Cell tower project gets weak signals

May 12, 2014 01:52 am | Updated November 16, 2021 07:43 pm IST - NEW DELHI:

A Central project to set up mobile phone towers in nine States to strengthen anti-Maoist operations has suffered a setback. Even after a re-tender, the project has found no bidders other than the two which qualified in the technical bidding earlier.

The project was conceived three years ago as a key element in the fight against Maoists. The deadline was June 2014.

In March, the Telecom Commission asked the Department of Telecommunications and Bharat Sanchar Nigam Ltd., which has to execute the project, to re-tender it, citing the high cost and poor participation. But after two months of the exercise, only Vihaan Networks Ltd. and the HFCL are in the fray.
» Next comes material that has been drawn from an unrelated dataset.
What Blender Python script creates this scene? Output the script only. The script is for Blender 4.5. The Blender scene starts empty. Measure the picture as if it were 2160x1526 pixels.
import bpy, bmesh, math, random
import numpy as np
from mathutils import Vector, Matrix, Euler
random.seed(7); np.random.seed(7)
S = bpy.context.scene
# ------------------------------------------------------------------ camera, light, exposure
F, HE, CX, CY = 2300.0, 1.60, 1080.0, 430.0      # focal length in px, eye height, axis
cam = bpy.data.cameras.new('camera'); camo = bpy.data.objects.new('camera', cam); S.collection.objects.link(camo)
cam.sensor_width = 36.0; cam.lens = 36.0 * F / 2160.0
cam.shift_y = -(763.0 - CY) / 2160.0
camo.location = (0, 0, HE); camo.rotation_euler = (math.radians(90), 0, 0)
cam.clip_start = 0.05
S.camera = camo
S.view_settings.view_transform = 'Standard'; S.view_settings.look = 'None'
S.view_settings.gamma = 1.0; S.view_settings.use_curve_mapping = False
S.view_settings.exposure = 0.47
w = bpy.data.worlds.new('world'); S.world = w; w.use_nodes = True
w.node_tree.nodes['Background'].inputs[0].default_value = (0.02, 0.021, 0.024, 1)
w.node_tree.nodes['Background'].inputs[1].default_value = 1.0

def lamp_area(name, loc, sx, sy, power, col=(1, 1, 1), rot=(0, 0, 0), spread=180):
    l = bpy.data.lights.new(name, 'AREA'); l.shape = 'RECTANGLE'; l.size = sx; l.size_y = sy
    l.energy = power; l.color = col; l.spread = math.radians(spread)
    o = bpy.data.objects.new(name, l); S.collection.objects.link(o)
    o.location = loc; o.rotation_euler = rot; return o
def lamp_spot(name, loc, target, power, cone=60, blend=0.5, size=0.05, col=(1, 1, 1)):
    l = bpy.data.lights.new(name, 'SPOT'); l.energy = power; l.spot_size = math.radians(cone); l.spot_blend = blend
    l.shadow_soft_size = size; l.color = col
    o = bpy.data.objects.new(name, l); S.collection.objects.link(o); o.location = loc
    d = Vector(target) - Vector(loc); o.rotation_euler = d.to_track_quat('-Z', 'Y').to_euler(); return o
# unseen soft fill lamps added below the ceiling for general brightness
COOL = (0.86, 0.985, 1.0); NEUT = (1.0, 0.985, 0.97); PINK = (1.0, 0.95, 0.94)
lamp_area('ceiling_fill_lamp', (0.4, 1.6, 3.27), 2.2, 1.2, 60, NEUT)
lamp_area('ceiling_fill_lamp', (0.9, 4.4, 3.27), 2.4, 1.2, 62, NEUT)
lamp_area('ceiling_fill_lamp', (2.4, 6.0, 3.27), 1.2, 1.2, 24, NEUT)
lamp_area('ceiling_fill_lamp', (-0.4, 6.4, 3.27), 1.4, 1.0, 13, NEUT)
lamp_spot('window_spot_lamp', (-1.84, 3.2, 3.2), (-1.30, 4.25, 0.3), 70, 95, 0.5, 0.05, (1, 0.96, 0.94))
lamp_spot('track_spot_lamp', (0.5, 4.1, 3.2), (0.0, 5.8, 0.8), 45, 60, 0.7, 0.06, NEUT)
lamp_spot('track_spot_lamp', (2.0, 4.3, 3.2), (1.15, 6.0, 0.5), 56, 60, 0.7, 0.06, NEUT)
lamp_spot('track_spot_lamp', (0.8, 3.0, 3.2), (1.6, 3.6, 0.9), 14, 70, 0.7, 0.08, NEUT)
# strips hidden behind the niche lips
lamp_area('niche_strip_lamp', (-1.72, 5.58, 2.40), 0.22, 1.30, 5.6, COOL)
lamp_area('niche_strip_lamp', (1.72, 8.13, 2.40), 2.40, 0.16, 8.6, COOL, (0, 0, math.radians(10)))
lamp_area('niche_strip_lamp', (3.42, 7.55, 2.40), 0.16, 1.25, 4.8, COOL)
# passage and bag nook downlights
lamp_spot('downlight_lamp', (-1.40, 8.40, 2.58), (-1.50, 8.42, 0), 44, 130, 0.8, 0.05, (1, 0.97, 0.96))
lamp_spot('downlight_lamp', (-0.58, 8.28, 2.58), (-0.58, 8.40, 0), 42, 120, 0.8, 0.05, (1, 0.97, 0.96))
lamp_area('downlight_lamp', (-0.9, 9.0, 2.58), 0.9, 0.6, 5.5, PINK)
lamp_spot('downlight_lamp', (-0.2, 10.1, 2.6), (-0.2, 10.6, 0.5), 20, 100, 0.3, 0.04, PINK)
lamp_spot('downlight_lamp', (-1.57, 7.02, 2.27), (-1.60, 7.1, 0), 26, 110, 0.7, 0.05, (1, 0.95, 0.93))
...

“We have been pushing for this project since 2010. The Cabinet cleared the proposal last year, but since then, the Telecom Commission, the DoT and the Universal Service Obligation Fund, which is funding the project, have been sparring over some issues, causing undue delay ... It is a sheer waste of time. We have been reminding the DoT about the urgency of the project as it is hurting our fight against Maoists, but to no avail,” a senior Union Home Ministry official told The Hindu .

Senior DoT and BSNL officials say another three or four weeks are required to finalise the bids. “Vihaan and the HFCL have submitted their bids. Their techno-commercial bids have been opened,” BSNL Chairman and Managing Director R.K. Upadhyay told a news agency.

In May 2013, the Centre sanctioned about Rs.3,046 crore for setting up and maintaining 2,199 towers in Naxal strongholds in Madhya Pradesh, Chhattisgarh, Andhra Pradesh, Bihar, Jharkhand, Maharashtra, West Bengal, Odisha and Uttar Pradesh.

Union Home Minister P. Chidambaram conceived the project three years ago, but the Cabinet cleared it only in 2013 after the top Chhattisgarh Congress leadership was wiped out in a deadly Maoist attack in the Bastar region.